> _Collected data_

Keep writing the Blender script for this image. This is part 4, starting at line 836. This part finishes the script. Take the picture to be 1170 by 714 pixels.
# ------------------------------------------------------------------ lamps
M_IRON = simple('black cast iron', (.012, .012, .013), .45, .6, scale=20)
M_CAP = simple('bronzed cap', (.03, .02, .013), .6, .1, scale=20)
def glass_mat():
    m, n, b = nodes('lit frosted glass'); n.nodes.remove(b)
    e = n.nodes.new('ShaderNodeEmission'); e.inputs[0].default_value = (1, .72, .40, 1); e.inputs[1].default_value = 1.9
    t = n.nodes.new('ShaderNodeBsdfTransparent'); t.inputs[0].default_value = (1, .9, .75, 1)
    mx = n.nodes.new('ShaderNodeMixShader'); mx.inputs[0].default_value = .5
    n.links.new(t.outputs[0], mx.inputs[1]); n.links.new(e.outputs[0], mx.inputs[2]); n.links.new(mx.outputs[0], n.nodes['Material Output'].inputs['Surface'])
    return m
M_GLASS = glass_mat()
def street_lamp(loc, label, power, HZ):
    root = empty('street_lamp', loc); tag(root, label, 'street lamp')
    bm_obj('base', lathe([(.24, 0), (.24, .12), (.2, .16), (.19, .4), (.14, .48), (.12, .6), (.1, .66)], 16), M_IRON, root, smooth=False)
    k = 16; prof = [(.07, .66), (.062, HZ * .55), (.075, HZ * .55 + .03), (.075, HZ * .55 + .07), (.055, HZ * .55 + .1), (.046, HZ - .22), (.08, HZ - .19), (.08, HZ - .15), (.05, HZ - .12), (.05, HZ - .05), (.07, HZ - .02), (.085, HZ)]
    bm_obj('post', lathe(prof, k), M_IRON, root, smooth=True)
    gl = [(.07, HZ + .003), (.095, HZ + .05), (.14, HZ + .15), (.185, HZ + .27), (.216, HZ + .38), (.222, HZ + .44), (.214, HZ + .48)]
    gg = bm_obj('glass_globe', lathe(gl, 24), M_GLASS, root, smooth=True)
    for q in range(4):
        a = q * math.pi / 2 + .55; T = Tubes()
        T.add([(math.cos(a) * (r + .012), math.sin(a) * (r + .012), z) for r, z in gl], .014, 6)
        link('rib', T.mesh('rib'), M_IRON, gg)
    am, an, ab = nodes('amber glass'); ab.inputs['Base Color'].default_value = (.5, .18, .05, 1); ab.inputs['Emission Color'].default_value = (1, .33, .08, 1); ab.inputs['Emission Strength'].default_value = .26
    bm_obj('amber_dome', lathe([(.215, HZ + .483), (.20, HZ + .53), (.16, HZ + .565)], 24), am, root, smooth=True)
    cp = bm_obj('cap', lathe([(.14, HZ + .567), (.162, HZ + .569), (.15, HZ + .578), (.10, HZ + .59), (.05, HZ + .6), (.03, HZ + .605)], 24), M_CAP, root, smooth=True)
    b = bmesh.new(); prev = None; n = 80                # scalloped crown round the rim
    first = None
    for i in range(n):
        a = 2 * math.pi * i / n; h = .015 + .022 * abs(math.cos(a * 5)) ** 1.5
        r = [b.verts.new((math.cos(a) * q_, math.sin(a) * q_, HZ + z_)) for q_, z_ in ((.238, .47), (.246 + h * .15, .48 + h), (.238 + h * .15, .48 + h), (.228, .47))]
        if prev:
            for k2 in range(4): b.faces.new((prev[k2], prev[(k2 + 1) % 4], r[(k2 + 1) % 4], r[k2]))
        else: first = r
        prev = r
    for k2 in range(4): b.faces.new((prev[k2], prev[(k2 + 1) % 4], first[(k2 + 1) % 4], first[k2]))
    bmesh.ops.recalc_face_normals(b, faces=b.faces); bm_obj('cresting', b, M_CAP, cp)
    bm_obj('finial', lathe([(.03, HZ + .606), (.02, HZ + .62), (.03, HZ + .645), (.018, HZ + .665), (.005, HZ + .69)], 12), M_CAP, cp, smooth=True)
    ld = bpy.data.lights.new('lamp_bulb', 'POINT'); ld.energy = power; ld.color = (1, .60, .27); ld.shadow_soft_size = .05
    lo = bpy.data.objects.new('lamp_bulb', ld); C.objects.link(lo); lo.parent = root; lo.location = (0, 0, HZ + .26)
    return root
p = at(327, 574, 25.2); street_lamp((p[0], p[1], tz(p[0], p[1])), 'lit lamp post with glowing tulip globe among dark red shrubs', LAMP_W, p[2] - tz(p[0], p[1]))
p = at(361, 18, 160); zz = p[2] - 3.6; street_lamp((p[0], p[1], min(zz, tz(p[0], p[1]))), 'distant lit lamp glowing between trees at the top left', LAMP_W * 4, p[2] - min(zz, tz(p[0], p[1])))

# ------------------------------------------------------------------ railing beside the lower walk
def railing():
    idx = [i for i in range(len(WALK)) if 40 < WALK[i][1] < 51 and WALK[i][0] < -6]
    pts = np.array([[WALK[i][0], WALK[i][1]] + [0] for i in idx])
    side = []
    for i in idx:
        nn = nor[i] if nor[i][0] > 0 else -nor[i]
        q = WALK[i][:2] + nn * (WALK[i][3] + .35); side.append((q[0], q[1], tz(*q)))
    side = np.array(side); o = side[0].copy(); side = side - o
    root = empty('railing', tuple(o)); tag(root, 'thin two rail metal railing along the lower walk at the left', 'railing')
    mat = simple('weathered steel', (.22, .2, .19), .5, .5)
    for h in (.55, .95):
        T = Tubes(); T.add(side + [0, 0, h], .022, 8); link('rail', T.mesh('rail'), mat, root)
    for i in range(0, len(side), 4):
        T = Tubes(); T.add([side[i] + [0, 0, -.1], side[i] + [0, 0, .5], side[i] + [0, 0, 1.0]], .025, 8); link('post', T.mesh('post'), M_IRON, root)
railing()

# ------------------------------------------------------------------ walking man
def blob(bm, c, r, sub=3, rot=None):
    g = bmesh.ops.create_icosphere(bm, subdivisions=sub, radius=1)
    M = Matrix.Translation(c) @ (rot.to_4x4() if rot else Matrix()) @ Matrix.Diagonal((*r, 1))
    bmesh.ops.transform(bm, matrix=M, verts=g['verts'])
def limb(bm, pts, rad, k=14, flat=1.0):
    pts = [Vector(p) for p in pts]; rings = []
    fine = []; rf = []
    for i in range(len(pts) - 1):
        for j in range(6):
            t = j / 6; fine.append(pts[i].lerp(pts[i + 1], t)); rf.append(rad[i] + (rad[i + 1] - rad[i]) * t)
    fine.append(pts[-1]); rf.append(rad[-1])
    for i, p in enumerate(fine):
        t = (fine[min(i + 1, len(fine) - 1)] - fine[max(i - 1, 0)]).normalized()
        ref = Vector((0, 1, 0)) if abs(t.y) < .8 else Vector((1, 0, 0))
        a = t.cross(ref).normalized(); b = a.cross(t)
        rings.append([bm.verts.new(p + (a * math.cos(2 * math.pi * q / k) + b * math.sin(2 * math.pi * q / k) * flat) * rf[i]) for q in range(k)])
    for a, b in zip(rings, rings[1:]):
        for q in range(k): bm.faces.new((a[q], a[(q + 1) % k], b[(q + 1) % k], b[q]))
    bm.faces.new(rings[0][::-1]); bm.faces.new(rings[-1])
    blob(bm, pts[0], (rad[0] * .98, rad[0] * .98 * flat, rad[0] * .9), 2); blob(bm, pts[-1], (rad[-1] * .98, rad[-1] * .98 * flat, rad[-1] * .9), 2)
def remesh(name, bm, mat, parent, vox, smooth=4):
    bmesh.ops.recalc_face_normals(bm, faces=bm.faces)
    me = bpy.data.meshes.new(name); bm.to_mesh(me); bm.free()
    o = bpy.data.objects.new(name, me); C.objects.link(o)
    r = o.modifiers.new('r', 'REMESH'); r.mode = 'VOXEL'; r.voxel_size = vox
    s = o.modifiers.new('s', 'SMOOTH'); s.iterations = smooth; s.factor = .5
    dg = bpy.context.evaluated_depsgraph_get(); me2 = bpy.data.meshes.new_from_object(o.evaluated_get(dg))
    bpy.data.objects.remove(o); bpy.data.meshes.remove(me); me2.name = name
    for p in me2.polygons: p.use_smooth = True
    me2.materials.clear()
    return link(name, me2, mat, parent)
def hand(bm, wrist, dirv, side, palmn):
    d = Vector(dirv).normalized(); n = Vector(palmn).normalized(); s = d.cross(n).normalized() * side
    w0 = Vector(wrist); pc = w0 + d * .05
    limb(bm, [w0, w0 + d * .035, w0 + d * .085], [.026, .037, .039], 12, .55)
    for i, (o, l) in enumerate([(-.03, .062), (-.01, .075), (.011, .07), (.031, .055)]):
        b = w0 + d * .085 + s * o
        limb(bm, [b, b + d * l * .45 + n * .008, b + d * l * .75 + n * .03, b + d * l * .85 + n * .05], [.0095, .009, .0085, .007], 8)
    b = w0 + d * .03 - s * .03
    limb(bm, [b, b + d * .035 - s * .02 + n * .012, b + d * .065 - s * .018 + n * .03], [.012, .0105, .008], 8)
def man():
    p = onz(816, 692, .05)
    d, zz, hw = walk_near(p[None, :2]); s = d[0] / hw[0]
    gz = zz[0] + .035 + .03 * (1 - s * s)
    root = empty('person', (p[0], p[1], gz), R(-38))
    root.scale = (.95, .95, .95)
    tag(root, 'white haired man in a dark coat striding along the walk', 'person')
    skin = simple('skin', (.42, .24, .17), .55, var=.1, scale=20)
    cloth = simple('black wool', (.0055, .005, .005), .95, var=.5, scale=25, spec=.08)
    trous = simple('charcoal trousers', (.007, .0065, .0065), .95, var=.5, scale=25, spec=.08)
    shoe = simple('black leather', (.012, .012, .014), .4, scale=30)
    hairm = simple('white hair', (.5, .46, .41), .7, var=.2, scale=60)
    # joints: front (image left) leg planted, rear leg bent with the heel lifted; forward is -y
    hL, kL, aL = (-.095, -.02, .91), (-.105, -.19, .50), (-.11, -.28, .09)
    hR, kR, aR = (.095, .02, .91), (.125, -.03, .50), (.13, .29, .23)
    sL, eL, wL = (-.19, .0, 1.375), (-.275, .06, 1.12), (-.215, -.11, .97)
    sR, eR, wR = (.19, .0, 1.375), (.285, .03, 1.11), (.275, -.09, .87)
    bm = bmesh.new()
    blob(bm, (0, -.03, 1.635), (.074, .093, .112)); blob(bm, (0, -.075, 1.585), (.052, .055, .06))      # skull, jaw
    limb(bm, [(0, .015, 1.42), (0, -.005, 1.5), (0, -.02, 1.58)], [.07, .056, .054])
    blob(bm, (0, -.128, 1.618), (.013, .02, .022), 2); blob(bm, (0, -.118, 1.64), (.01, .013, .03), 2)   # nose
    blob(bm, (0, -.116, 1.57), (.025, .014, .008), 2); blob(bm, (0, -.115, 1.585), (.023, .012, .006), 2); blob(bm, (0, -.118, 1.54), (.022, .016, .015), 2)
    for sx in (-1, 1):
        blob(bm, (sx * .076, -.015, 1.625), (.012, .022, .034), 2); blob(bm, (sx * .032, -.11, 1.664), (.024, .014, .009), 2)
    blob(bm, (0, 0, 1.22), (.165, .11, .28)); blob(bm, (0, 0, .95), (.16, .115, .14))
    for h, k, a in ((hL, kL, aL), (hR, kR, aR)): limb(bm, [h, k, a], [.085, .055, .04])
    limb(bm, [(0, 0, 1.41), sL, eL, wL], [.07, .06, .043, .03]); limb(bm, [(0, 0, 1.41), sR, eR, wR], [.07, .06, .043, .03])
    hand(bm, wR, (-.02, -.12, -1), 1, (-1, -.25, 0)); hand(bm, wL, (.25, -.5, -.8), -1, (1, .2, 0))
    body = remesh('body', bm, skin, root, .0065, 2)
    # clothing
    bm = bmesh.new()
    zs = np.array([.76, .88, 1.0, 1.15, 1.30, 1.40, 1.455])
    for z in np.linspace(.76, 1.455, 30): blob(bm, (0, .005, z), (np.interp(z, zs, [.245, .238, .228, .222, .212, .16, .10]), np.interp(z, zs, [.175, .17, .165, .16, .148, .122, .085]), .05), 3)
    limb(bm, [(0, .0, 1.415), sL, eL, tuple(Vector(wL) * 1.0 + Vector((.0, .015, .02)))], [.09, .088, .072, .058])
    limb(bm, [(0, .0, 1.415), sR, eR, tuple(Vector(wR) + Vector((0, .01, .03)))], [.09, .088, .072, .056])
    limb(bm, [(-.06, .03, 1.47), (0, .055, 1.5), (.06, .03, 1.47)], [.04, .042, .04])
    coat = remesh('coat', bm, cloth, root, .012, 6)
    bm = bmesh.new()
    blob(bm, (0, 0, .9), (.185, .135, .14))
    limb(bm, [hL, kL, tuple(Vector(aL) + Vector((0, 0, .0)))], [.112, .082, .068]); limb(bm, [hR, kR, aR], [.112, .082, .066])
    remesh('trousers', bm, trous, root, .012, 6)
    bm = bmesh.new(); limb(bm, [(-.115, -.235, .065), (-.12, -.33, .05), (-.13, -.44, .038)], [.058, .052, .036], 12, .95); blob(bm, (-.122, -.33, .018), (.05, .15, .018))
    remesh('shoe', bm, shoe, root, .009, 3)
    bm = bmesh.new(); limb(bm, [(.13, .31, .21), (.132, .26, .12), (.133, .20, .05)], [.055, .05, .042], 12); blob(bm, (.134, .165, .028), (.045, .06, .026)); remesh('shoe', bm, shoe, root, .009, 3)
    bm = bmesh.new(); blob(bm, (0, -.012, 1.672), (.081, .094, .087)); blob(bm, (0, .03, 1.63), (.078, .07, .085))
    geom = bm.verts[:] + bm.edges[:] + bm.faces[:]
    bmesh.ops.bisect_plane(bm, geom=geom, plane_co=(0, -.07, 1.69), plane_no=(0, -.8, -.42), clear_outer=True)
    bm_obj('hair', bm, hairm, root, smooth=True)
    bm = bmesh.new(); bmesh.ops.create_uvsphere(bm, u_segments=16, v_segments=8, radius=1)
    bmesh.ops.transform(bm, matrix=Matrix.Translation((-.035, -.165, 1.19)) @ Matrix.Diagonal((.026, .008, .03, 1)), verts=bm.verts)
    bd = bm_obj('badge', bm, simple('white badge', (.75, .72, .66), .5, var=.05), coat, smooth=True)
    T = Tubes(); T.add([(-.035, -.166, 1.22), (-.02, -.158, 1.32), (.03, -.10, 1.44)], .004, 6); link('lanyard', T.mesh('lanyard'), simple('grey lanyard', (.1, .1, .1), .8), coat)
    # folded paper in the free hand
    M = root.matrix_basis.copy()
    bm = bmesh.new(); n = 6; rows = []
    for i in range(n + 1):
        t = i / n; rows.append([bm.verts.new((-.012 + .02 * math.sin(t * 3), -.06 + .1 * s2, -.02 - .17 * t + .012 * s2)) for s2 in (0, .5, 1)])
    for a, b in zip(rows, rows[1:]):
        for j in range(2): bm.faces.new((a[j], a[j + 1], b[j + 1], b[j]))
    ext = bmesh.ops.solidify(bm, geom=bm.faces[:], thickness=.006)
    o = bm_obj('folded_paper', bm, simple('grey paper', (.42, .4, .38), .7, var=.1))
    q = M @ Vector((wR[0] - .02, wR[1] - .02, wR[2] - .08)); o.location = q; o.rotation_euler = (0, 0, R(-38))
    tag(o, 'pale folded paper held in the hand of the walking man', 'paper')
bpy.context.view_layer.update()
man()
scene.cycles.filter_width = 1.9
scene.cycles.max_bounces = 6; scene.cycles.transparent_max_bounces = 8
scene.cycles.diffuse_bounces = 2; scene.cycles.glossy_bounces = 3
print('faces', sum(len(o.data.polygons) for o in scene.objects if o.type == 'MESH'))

> _Stated exercise_
Copy in full each line that holds the word "image".

> _Exercise output_
Keep writing the Blender script for this image. This is part 4, starting at line 836. This part finishes the script. Take the picture to be 1170 by 714 pixels.
    # joints: front (image left) leg planted, rear leg bent with the heel lifted; forward is -y